GOAL:
Go through the listing below and list every line with "Treat".

* * * * *

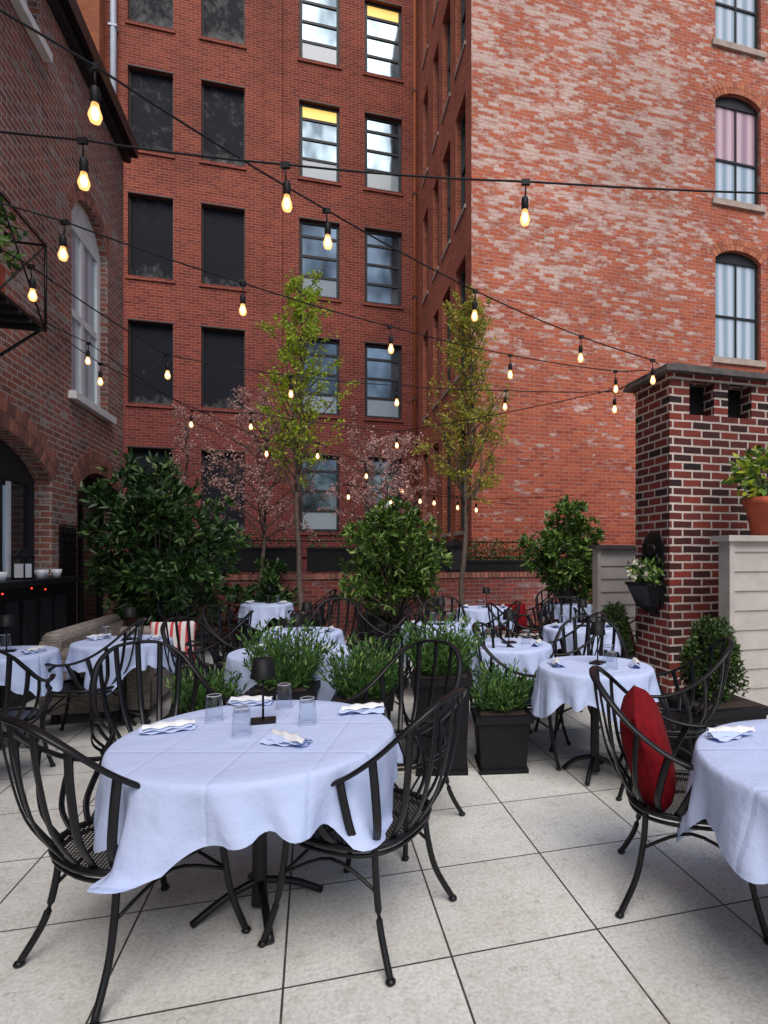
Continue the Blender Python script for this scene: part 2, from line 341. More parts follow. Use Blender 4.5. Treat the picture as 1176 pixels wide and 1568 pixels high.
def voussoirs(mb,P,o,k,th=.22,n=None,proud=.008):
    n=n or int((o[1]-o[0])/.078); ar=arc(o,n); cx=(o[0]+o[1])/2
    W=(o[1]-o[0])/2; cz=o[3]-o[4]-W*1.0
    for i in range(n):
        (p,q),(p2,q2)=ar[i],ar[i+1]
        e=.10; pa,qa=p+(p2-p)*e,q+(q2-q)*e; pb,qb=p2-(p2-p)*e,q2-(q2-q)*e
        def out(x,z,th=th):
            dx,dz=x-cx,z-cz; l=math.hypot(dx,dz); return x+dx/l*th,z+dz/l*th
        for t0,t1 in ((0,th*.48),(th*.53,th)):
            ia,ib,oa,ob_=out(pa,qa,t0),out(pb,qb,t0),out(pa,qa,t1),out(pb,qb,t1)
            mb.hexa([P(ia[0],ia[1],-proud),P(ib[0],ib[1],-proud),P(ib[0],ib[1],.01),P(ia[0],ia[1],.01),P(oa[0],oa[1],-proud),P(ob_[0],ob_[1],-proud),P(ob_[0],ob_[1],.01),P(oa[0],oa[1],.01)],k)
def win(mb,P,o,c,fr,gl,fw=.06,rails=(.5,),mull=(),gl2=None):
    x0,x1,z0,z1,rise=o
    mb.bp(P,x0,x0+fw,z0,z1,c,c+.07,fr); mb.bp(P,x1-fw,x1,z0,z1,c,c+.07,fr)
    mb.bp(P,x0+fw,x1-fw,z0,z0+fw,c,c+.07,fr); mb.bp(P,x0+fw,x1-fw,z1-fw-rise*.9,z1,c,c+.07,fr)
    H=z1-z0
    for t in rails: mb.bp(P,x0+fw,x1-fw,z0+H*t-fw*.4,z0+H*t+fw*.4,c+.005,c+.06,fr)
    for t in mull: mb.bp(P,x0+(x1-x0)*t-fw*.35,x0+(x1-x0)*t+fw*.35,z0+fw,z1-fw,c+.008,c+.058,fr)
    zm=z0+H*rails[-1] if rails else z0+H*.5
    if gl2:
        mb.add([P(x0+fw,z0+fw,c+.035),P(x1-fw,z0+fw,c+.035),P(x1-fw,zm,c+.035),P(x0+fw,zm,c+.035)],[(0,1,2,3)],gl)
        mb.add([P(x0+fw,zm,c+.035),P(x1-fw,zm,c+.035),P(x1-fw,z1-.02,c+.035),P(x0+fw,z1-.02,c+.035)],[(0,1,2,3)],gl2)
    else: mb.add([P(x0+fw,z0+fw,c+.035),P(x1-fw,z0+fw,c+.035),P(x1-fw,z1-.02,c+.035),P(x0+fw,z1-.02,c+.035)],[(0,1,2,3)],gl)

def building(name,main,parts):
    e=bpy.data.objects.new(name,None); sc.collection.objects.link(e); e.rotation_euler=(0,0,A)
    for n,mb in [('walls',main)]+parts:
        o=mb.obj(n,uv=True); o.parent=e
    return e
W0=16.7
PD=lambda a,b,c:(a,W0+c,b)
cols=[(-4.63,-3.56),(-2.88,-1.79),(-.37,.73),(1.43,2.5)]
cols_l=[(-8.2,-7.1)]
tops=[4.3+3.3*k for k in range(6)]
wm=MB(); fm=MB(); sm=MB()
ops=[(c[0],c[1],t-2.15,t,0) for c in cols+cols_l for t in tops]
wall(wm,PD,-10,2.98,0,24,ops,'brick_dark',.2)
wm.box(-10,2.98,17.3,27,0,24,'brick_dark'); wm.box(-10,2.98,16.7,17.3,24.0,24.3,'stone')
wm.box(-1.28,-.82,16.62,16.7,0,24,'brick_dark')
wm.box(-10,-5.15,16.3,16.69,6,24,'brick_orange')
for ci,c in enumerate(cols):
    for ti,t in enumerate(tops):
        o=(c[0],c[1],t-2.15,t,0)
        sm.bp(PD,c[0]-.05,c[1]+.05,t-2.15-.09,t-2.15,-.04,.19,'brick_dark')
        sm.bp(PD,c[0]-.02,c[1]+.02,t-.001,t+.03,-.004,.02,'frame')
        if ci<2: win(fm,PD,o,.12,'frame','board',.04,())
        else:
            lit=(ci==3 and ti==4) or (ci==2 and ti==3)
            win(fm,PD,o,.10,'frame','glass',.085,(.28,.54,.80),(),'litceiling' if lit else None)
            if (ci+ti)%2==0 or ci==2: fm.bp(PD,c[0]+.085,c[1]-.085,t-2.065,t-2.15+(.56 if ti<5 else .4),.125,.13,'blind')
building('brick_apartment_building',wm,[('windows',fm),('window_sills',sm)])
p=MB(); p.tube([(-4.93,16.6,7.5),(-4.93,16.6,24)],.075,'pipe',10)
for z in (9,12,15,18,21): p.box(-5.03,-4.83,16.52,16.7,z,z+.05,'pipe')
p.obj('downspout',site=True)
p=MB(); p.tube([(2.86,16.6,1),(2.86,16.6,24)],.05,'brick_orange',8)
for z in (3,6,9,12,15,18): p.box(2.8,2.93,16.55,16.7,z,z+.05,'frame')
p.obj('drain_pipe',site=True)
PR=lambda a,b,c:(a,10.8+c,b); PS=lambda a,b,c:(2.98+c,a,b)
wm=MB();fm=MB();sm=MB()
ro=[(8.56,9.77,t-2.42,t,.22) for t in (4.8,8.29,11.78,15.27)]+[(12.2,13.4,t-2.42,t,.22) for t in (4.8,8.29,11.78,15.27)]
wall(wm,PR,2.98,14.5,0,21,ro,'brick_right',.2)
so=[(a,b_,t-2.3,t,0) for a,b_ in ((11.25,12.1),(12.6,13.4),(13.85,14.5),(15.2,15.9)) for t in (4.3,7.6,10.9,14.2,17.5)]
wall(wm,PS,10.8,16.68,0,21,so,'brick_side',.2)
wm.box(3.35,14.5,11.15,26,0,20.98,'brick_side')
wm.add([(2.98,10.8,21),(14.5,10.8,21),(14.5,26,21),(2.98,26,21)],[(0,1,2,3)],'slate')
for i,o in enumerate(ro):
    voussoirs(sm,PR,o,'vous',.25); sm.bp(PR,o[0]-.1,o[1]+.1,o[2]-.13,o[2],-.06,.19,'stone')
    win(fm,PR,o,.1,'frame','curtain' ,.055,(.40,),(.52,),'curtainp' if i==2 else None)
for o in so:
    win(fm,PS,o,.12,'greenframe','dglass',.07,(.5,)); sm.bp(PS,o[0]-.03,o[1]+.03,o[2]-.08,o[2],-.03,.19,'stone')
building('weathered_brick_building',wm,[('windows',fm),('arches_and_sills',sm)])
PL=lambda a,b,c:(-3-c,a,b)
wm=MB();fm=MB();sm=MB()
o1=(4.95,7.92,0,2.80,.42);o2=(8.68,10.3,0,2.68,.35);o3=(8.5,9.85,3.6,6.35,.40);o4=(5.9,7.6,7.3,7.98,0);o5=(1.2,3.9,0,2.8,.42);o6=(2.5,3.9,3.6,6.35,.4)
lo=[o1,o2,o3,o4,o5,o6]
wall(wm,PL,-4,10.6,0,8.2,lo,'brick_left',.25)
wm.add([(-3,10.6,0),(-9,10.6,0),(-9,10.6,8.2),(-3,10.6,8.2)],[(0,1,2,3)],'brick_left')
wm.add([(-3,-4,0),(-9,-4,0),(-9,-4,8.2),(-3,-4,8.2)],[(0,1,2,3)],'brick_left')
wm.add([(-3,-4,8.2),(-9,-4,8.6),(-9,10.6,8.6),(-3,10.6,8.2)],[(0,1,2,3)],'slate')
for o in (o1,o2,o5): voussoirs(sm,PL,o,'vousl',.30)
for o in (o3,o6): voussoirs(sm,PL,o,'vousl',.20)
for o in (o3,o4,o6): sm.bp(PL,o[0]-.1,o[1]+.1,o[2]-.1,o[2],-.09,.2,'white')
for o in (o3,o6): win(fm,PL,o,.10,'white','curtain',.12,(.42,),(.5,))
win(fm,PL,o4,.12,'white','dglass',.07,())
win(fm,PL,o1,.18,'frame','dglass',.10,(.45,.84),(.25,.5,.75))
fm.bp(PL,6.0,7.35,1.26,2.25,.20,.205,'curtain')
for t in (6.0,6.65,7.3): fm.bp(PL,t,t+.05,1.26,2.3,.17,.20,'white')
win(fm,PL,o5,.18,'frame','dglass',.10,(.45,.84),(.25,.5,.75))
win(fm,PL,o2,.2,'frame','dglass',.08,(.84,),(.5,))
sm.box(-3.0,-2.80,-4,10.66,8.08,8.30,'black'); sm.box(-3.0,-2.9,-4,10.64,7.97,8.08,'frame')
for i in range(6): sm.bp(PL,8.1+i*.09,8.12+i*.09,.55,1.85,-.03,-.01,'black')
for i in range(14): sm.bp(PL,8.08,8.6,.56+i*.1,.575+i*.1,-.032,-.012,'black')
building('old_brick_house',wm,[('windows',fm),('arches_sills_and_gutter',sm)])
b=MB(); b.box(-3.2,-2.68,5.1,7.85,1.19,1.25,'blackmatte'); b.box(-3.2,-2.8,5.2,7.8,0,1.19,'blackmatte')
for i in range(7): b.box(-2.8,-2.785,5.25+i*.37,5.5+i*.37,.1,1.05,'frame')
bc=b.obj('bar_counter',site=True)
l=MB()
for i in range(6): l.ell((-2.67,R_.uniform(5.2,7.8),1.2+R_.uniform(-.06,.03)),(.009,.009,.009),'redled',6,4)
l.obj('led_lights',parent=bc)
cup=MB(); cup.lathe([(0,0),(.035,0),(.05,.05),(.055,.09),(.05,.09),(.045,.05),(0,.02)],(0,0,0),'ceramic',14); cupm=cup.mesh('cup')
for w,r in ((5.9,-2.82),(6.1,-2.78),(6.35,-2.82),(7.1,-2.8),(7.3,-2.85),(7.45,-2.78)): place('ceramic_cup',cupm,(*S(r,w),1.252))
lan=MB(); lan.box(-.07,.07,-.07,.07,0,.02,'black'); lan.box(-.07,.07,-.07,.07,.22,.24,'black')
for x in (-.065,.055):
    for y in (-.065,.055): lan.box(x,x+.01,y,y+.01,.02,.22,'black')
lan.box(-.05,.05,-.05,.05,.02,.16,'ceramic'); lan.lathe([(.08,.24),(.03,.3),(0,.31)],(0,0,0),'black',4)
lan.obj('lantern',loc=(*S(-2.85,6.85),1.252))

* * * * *

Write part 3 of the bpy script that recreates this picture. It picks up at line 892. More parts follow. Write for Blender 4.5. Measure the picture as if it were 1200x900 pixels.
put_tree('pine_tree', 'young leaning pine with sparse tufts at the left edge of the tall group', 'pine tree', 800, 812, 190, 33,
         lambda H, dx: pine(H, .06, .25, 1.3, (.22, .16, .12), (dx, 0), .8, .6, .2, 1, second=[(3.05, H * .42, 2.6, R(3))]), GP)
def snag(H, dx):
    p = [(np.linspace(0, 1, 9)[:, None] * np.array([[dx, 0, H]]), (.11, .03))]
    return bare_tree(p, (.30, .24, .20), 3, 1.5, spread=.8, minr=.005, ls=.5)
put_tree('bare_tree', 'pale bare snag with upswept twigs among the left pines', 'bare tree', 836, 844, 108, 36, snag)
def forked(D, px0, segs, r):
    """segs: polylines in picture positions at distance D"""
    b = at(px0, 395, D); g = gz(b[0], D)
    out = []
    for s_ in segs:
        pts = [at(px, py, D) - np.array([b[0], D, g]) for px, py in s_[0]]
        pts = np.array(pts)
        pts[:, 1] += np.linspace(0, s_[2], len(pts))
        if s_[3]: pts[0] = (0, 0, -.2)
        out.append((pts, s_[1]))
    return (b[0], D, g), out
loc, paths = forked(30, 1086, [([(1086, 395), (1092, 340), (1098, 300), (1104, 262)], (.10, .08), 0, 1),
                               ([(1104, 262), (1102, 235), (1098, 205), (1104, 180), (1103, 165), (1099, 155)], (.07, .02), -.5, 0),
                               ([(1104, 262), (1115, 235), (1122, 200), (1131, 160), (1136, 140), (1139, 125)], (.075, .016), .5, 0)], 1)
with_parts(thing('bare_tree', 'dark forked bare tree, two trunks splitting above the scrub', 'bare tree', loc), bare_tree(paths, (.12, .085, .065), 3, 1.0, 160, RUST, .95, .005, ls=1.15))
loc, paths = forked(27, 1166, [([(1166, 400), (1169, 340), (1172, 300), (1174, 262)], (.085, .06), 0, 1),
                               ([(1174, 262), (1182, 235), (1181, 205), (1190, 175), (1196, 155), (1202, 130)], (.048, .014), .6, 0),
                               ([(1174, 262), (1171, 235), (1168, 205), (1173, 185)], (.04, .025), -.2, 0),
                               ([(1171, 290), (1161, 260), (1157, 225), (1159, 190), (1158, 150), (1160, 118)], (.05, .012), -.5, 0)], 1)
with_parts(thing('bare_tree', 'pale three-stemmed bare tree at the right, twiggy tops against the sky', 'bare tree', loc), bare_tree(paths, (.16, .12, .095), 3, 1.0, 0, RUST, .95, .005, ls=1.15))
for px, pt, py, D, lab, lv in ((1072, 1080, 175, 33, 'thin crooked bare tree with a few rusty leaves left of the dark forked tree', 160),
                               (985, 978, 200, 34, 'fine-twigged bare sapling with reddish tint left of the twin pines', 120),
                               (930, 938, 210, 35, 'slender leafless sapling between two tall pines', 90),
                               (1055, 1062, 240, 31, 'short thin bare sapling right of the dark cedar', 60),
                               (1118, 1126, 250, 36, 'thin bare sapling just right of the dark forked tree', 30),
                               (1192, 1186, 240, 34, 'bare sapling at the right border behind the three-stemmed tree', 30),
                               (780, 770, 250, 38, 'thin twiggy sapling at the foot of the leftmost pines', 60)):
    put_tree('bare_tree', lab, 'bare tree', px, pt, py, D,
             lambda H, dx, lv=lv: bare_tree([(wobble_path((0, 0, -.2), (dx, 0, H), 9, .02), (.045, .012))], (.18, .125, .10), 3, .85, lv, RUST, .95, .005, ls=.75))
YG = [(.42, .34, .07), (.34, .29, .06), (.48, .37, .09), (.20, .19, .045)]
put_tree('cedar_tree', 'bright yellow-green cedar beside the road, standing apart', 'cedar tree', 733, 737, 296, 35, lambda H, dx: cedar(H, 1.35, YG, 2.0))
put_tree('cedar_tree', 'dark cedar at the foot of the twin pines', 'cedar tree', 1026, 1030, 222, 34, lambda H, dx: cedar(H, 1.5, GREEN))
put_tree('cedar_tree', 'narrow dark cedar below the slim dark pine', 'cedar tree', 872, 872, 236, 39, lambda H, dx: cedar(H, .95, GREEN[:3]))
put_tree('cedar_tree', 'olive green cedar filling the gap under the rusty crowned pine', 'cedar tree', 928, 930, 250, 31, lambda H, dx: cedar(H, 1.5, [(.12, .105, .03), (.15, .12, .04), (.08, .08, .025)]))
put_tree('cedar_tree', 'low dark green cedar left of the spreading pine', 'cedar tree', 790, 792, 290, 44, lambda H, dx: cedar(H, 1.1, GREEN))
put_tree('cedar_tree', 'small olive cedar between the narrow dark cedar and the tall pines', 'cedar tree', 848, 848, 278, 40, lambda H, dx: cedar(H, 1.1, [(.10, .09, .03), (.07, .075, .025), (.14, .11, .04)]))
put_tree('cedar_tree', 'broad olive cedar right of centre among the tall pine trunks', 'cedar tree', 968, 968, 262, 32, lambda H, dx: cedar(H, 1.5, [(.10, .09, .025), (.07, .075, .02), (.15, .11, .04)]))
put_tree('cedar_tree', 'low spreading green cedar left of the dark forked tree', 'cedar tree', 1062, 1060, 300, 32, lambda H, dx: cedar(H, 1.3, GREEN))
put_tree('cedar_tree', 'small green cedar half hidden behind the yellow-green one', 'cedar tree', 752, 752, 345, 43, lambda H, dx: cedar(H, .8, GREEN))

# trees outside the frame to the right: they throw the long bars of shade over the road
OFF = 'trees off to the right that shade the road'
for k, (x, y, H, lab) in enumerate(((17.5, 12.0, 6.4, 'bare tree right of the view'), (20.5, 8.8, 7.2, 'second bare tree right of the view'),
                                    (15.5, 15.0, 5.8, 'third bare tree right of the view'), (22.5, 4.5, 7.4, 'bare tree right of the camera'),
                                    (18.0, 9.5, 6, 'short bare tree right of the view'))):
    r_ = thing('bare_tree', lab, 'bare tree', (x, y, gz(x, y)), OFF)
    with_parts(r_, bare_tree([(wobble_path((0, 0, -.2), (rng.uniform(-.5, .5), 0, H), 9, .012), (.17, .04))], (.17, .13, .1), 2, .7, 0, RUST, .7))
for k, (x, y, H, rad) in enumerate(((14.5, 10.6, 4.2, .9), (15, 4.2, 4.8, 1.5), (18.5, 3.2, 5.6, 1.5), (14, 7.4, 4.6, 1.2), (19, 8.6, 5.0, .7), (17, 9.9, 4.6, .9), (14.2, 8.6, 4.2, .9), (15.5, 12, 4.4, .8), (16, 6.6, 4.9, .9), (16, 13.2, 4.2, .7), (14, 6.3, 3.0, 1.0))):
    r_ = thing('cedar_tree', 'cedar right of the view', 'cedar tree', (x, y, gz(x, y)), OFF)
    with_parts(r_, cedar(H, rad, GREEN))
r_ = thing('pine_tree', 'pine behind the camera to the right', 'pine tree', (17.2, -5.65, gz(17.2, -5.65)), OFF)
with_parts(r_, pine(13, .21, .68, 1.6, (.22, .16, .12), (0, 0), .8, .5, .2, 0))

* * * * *

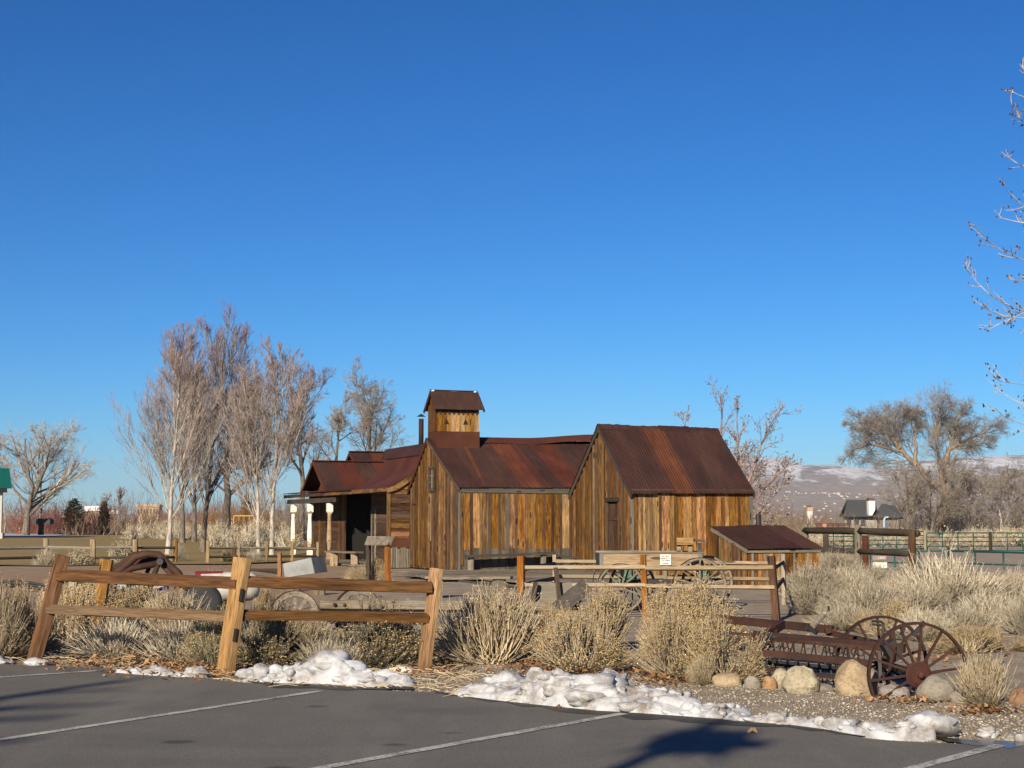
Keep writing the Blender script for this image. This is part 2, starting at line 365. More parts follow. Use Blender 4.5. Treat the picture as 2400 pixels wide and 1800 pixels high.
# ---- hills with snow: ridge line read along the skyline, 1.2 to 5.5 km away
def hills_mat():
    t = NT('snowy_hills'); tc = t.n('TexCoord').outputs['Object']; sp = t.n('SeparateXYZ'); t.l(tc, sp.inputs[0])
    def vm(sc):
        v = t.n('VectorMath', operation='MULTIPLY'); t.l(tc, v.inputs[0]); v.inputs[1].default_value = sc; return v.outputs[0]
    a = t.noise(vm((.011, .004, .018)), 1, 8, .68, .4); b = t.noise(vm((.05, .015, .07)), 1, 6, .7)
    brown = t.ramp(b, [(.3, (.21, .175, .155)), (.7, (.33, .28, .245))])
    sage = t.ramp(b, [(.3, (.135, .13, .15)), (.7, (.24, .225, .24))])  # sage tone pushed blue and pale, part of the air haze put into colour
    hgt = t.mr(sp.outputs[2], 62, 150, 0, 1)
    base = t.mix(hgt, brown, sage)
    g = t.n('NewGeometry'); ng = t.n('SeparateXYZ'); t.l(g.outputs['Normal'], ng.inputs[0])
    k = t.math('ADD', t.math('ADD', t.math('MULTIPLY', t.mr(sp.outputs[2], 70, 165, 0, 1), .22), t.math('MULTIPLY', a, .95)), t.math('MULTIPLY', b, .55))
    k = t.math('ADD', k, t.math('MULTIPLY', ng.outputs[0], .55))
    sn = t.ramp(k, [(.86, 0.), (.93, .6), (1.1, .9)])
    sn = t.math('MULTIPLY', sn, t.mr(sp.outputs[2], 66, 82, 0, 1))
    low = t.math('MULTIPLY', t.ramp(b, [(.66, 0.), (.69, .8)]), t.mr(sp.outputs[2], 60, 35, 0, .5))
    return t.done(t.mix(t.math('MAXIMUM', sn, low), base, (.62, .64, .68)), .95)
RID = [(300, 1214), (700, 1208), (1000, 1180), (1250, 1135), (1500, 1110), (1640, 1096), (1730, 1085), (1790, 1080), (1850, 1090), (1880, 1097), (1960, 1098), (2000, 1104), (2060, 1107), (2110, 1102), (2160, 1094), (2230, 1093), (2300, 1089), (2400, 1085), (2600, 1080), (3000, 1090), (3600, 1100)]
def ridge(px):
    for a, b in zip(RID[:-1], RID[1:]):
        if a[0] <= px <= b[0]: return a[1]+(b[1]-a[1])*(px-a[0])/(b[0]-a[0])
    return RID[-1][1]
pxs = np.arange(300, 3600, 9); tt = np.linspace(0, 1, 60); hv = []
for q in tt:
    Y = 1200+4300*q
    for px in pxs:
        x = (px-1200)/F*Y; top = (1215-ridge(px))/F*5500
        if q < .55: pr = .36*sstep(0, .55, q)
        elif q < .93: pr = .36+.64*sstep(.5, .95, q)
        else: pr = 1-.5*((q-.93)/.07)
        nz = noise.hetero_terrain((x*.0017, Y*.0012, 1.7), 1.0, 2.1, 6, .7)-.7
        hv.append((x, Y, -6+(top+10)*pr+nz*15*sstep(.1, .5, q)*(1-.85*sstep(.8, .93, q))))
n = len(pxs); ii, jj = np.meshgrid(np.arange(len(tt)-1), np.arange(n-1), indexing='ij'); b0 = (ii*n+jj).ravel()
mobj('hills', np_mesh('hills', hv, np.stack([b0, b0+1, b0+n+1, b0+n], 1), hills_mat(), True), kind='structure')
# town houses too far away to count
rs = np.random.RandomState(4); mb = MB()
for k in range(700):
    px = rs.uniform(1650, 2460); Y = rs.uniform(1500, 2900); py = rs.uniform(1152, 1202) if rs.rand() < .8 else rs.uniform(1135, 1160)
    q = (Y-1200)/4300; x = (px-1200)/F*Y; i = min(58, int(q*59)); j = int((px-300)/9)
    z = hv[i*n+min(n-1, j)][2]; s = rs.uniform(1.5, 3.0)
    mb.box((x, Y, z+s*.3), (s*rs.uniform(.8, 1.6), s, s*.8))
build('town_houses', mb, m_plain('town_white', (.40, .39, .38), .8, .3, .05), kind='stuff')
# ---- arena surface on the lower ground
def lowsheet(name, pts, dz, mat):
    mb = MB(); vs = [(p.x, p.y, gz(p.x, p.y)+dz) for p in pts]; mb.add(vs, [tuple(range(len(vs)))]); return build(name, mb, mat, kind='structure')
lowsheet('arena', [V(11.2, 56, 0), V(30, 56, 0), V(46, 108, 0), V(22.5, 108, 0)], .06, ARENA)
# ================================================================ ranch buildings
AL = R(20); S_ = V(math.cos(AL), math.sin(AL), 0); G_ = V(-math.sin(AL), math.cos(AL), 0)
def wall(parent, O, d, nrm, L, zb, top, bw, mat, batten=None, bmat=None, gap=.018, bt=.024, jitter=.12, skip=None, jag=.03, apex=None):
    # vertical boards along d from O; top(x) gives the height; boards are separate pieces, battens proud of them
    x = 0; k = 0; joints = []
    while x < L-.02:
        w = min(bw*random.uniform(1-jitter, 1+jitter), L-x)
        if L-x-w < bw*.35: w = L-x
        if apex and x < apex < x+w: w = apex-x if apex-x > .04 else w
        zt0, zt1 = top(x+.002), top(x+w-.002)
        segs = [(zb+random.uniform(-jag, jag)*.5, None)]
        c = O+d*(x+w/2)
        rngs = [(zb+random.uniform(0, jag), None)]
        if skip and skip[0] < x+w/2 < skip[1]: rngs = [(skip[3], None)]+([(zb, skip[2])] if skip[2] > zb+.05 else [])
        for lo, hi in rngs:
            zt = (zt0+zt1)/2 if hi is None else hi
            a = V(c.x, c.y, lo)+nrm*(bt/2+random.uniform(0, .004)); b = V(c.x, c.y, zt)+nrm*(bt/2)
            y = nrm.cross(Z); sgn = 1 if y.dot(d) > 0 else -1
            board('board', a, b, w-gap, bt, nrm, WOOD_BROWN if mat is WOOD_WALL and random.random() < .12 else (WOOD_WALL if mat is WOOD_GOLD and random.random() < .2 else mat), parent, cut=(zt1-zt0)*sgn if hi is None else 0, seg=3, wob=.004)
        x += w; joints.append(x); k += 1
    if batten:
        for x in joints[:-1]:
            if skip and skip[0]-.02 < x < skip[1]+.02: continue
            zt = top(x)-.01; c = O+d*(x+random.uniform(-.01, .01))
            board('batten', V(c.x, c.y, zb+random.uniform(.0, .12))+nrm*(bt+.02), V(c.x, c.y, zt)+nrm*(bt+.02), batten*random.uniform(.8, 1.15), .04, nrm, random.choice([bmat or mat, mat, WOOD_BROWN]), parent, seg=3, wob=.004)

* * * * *

OUTPUT:
Continue the Blender Python script for this scene: part 2, from line 341. More parts follow. Use Blender 4.5. Treat the picture as 1176 pixels wide and 1568 pixels high.
Keep writing the Blender script for this image. This is part 2, starting at line 365. More parts follow. Use Blender 4.5. Treat the picture as 2400 pixels wide and 1800 pixels high.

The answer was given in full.